Distinguish between being inside and outside in society. By inside, I mean you are part of the action, you’re doing it, not watching it and commenting on it. You’re not over in on the side complaining or amusing yourself or hurting yourself or waiting around hoping somebody will make it all better for you. By inside, I don’t just mean you are in news and entertainment or a politician or an educator or writer, as it may have come across in the first section. To me, you’re inside if you are a skilled electrician or own a successful Ford dealership or do a good job of selling cars, or are a committed doctor or a nurse, or effectively manage a McDonald’s franchise, or are a dedicated parent. My advice is to do what you can to get on the inside. That’s where the control is. That’s where the self-respect and gratification and happiness are
In this highly politicized, cancel culture, don’t set yourself up for demonization and marginalization and exclusion. Be savvy. Watch what you say on the internet and social media or in an email; if you wouldn’t welcome it being the headline in the newspaper, keep it to yourself. Be extremely careful how you identify yourself. There are people around who themselves keep their identities hidden telling you to go public as a far right-winger; it’ll be great, they say. It makes me cringe. Look at the fates of people who have gone that route—trashed, fired, relegated to pariah status, on the outside looking in for the rest of their lives.
Play the game that’s on the table. And what’s the game? Hard work. Personal responsibility. Good grades. Degrees. Credentials. Positive recommendations. Being respectful and kind to people. A track record of busting your behind to do the job—any job—you been assigned the very best you can. No scandals. My life has brought me into contact with Asians and it’s been eye-opening for me. They don’t whine or feel sorry for themselves or march with banners or ask anybody for special favors. They couldn’t care less what you call them; they know damn well who they are, and they are not inferior to you. They aren’t cynics or wise-asses. They are sincere and focused on getting good things done and feeling good about themselves as a consequence. They use family and mutual aid and schooling and they get degrees in fields that pay good money, and they look out for their wives and children. As far as I’m concerned, there’s more to be learned from them than Lil Wayne.

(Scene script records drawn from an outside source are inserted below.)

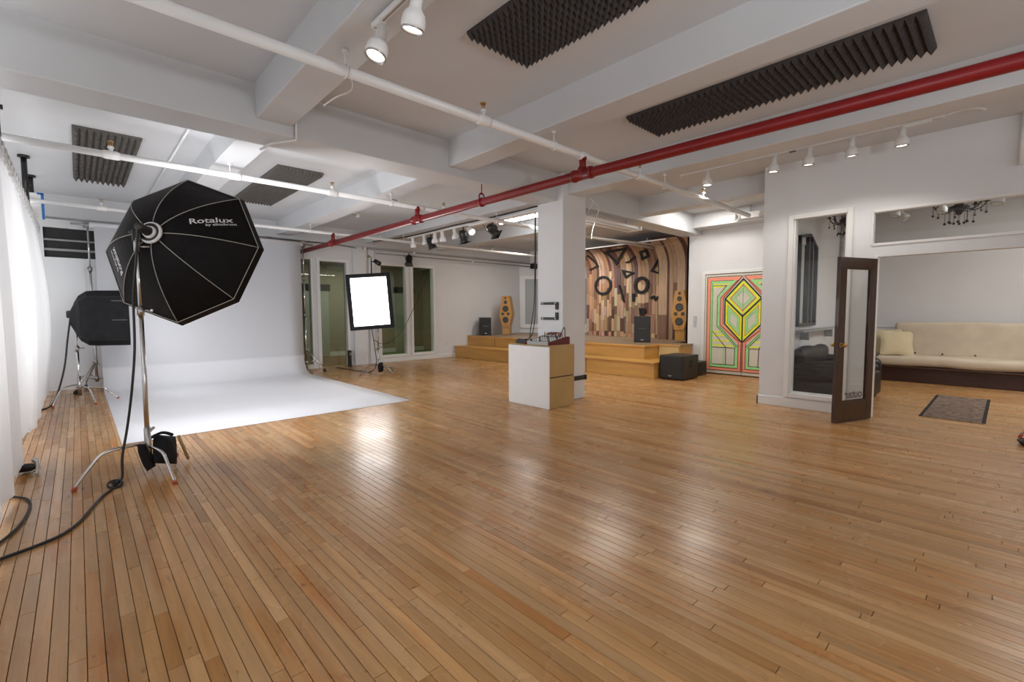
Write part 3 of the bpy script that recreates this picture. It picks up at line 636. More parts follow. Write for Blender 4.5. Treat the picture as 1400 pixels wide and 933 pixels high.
track_lamp((1.40, 2.64, 3.12), (-.30, .0, -1), 'lower of the two big white spotlights at the top of the picture', 1.05, 8)
track_lamp((1.40, 2.24, 3.12), (-.05, .25, -1), 'upper of the two big white spotlights at the top of the picture', 1.05, 8)
RX = 6.78
tr = track('white lighting track above the partition wall', (RX, .55, 3.44), (RX, 3.5, 3.44), CZ)
MB().box(-.03, .03, .1, .35, -.035, .0, b=.005).ob('feed_box', M['wplast'], tr)
MB().box(-.022, .022, 1.4, 1.47, -.026, -.019).ob('dark_gap', M['blackp'], tr)
MB().tube(smoothcurve([(0, 0, 0), (-.02, -.14, .01), (-.05, -.25, -.02), (-.04, -.3, -.05)]), .014, 8).ob('feed_conduit', M['wplast'], tr)
names = ('first from the right', 'second from the right', 'third from the right', 'fourth from the right', 'farthest, set apart at the left')
for i, (y_, dx) in enumerate(((.90, 0), (1.36, 0), (1.80, 0), (2.20, 0), (3.08, 0))):
    track_lamp((RX, y_, 3.425), ((.05, 0, -1), (.1, 0, -1), (.05, .05, -1), (0, .05, -1), (-.05, 0, -1))[i], 'white spotlight on the track above the partition, ' + names[i], 1.08, 15, ang=120)
TX = 5.68
ft = track('long white lighting track with black cables under the joist left of the column', (TX, 5.35, 3.10), (TX, 9.6, 3.10), SZ)
MB().tube(smoothcurve([(TX-5.68-.03, 0, .03), (-.04, 1.2, .02), (-.03, 2.4, .035), (-.05, 3.3, .02), (-.03, 4.25, .03), (-.5, 5.0, -.05)]), .012, 6).ob('cable', M['rubber'], ft)
MB().box(-.05, .05, .0, 1.9, -.05, -.02, b=.01).ob('light_strip', M['wplast'], ft)
for i, (y_, aim) in enumerate(((9.38, (.2, .1, -1)), (8.9, (.1, -.2, -1)), (8.49, (0, 0, -1)), (8.21, (.1, 0, -1)), (7.77, (.1, -.1, -1)), (7.28, (-.2, -.9, -.5)))):
    track_lamp((TX, y_, 3.085), aim, 'small white spotlight on the far track, number %s from the column' % ('six', 'five', 'four', 'three', 'two', 'one')[i], 1.15, 9 if i in (5, 2) else 0, lit=(i == 5), ang=100)
def theatre_lamp(loc, aim, label, s=1.0):
    t = thing('stage_lamp', loc, label, 'stage lamp', group='black stage lamps on the far track')
    a = Vector(aim).normalized(); m = frame_to((0, 0, -.16*s), a)
    MB().tube([(0, 0, .02), (0, 0, -.05*s)], .014*s, 8).tube([(-.09*s, 0, -.16*s), (-.09*s, 0, -.06*s), (0, 0, -.045*s), (.09*s, 0, -.06*s), (.09*s, 0, -.16*s)], .009*s, 6).ob('yoke', M['blackm'], t)
    MB().lathe([(.001, -.13*s), (.06*s, -.12*s), (.075*s, -.06*s), (.075*s, .06*s), (.088*s, .07*s), (.088*s, .13*s), (.07*s, .13*s), (.07*s, .10*s), (.001, .09*s)], 16, m).ob('housing', M['blackm'], t)
    MB().box(-.095*s, .095*s, -.095*s, .095*s, .128*s, .136*s, m).ob('barn_frame', M['blackm'], t)
    for q in range(4): MB().box(-.07*s, .07*s, .072*s, .085*s, -.04*s+q*.025*s, -.03*s+q*.025*s, m).ob('cooling_fin', M['blackm'], t)
    MB().tube(smoothcurve([(0, .02, -.12*s), (.06, .1, -.2*s), (.03, .22, -.12*s), (0, .28, 0)]), .006, 5).ob('cable', M['rubber'], t)
    return t
theatre_lamp((TX+.05, 8.72, 3.06), (.3, -.2, -1), 'black stage lamp farthest from the column on the far track')
theatre_lamp((TX+.05, 7.55, 3.06), (.4, .1, -1), 'black stage lamp in the middle of the far track')
theatre_lamp((TX+.02, 6.62, 3.06), (.9, .1, -.6), 'black stage lamp nearest the column on the far track')
bl = theatre_lamp((6.75, 11.37, 2.99), (-.2, -.2, -1), 'black stage lamp on the back wall above the two tall windows', 1.1)
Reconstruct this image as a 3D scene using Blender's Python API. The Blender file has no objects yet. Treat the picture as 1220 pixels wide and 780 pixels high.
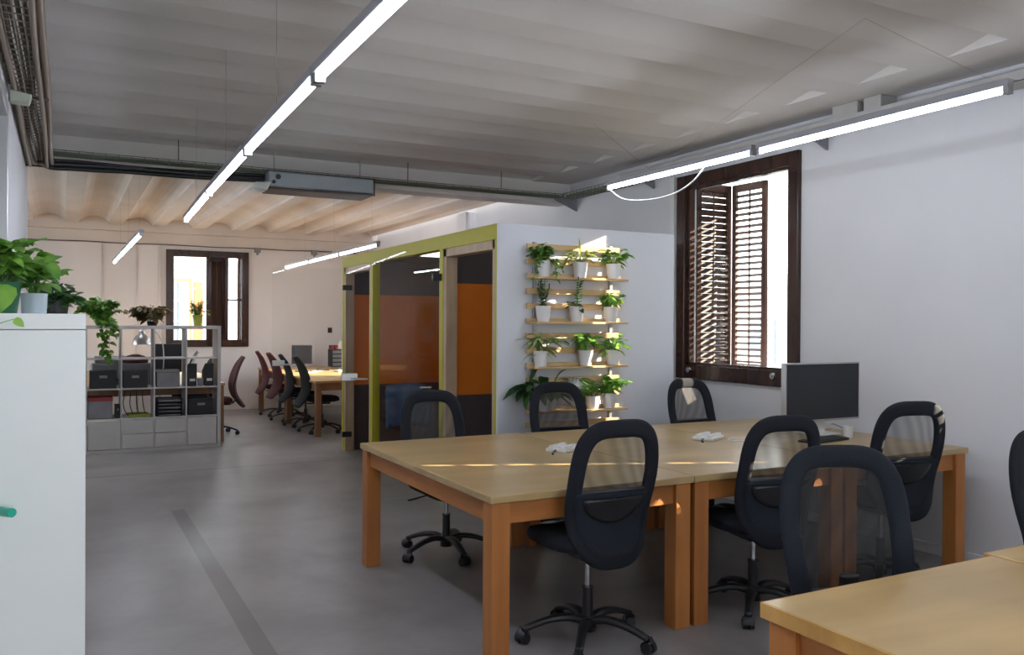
import bpy, math, random
from mathutils import Vector, Matrix, Quaternion
R = random.Random(7)
PI = math.pi
scene = bpy.context.scene
COL = scene.collection

# ------------------------------------------------------------------ materials
def new_mat(name):
    m = bpy.data.materials.new(name); m.use_nodes = True
    nt = m.node_tree; nt.nodes.clear()
    out = nt.nodes.new('ShaderNodeOutputMaterial')
    return m, nt, out

def pbr(name, col, rough=0.5, metal=0.0, noise=0.0, scale=8.0, bump=0.0, bscale=60.0, spec=0.5, stretch=(1, 1, 1), rnoise=0.0):
    m, nt, out = new_mat(name)
    b = nt.nodes.new('ShaderNodeBsdfPrincipled')
    nt.links.new(b.outputs[0], out.inputs[0])
    b.inputs['Base Color'].default_value = (*col, 1)
    b.inputs['Roughness'].default_value = rough
    b.inputs['Metallic'].default_value = metal
    b.inputs['Specular IOR Level'].default_value = spec
    tc = nt.nodes.new('ShaderNodeTexCoord')
    mp = nt.nodes.new('ShaderNodeMapping'); mp.inputs['Scale'].default_value = stretch
    nt.links.new(tc.outputs['Object'], mp.inputs[0])
    if noise > 0 or rnoise > 0:
        n = nt.nodes.new('ShaderNodeTexNoise'); n.inputs['Scale'].default_value = scale
        n.inputs['Detail'].default_value = 5
        nt.links.new(mp.outputs[0], n.inputs['Vector'])
        if noise > 0:
            r = nt.nodes.new('ShaderNodeMapRange')
            r.inputs[1].default_value = .3; r.inputs[2].default_value = .7
            r.inputs[3].default_value = 1 - noise; r.inputs[4].default_value = 1 + noise
            nt.links.new(n.outputs[0], r.inputs[0])
            mx = nt.nodes.new('ShaderNodeVectorMath'); mx.operation = 'SCALE'
            mx.inputs[0].default_value = col
            nt.links.new(r.outputs[0], mx.inputs['Scale'])
            nt.links.new(mx.outputs[0], b.inputs['Base Color'])
        if rnoise > 0:
            r2 = nt.nodes.new('ShaderNodeMapRange')
            r2.inputs[1].default_value = .3; r2.inputs[2].default_value = .7
            r2.inputs[3].default_value = max(0, rough - rnoise); r2.inputs[4].default_value = min(1, rough + rnoise)
            nt.links.new(n.outputs[0], r2.inputs[0]); nt.links.new(r2.outputs[0], b.inputs['Roughness'])
    if bump > 0:
        n2 = nt.nodes.new('ShaderNodeTexNoise'); n2.inputs['Scale'].default_value = bscale
        nt.links.new(mp.outputs[0], n2.inputs['Vector'])
        bp = nt.nodes.new('ShaderNodeBump'); bp.inputs['Strength'].default_value = bump
        bp.inputs['Distance'].default_value = .01
        nt.links.new(n2.outputs[0], bp.inputs['Height']); nt.links.new(bp.outputs[0], b.inputs['Normal'])
    return m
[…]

Hone your instrument. Your instrument is your body and mind and personal character. I came out of poverty and a tough home situation. I realized that I was coming from way back in society and that if I was going to make something out of my life, I had to be like a boxer in training for the big fight. I couldn’t afford to bring myself down even one degree with drugs and alcohol. In my day it wasn’t opioids, but you wouldn’t have had to save me from that scourge. It doesn’t take a genius—which for sure is not me—to see that one thing leads to another in life. I had a job as a janitor and I was there clear-eyed with my hair combed earlier in the morning than I had to be and swept the hell out of those floors. One of the best memories I have in my long life is when I was told that I did a really good job cleaning a very dirty recreation room I had been assigned to clean; I used that as a foundation to move forward and upward. I had trouble looking at people and I was shaky and put myself down and I didn’t pronounce words properly. I worked on it. I practiced looking at people by maintaining eye contact with the newscasters on television, and I practiced speaking as they did. When I was around people, I silently reminded myself to be “calm, confident, in charge.” I noticed that people who made it in life didn’t numb themselves out with television and watching strangers play with a ball (now it’s video games). They did things—they read good books, they hunted and fished and hiked, they worked in the garden. All of that—I mean it—helped give me get control in my life.
Work on being intentional. Have intentions you can put into words and imagine in your mind’s eye being realized. Keep commitments you make to yourself. When you say you are going to do something, do it. Don’t let reasons and excuses replace results. You learn anything by practicing, and it doesn’t have to be something big. If you say you’re getting up at six tomorrow morning, you’re up at six. Small successes lead to big successes; see the connection.
Become like a top-rank boxer. I assume you are reading this magazine because you care about the fate of white people. If you’re going to make anything of consequence happen in this area, be in control of anything in this area, you’re going to have to become a ring warrior. I did boxing writing in my younger years and was around top boxers. They were in super condition. They were tough as leather and could take a punch. They didn’t just cover up and stay on the defense. They counterpunched, viciously. They went on the attack full-out, nothing held back, and they took your head off. They were battered and scarred, but they were proud and honorable men.